Un altro punto cruciale è il pluralismo culturale. Stiamo uscendo da una fase segnata da un dogmatismo scientifico di Stato, mentre già si preparano disegni di legge che con il pretesto di proteggere questo o quel gruppo d'interesse nei fatti violano la libertà di espressione. Di conseguenza, le forze schierate a difesa del politicamente corretto preparano una Nuova Inquisizione, che oggi non brucia chi intende erroneamente questo o quel passo della Bibbia, ma invece perseguita quanti si esprimono autonomamente su qualsiasi tema e ritengono che la libertà di pensiero ed espressione (quale fu difesa da Bayle e Spinoza) rimanga un valore da salvaguardare. Una versione coerente del liberalismo ritiene poi che gli uomini abbiano diritti naturali, che dunque non provengono dalle concessioni del potere. Da questa visione della società, quale fu formulata da John Locke, emerge pure l'idea che l'ordine politico deve basarsi su rapporti volontari, e non su imposizioni calate dall'alto. Per la sua natura plurale, il liberalismo è pensato con diverse accentuazioni: c'è chi ritiene che uno Stato (sebbene non troppo esteso) sia necessario, e chi invece lo nega; c'è chi pensa che la questione centrale sia il controllo statale sull'economia (moneta, imposte, spesa pubblica) e chi, al contrario, pensa che il nodo cruciale sia giuridico, perché vi è la necessità di restaurare il diritto, affrancandolo dalle volontà arbitrarie dei membri della classe politica.

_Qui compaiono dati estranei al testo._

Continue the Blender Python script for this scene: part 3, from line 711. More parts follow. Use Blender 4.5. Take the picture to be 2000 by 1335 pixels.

È vero, a ogni modo, che il liberalismo è incompatibile con quell'attitudine elitaria, moralista e autoritaria che
contraddistingue i politici progressisti: quel ceto dirigente pronto a usare qualsiasi pretesto per gestire l'esistenza di tutti noi, rinchiuderci in casa, sottrarci risorse, inocularci questo o quel farmaco e tapparci la bocca.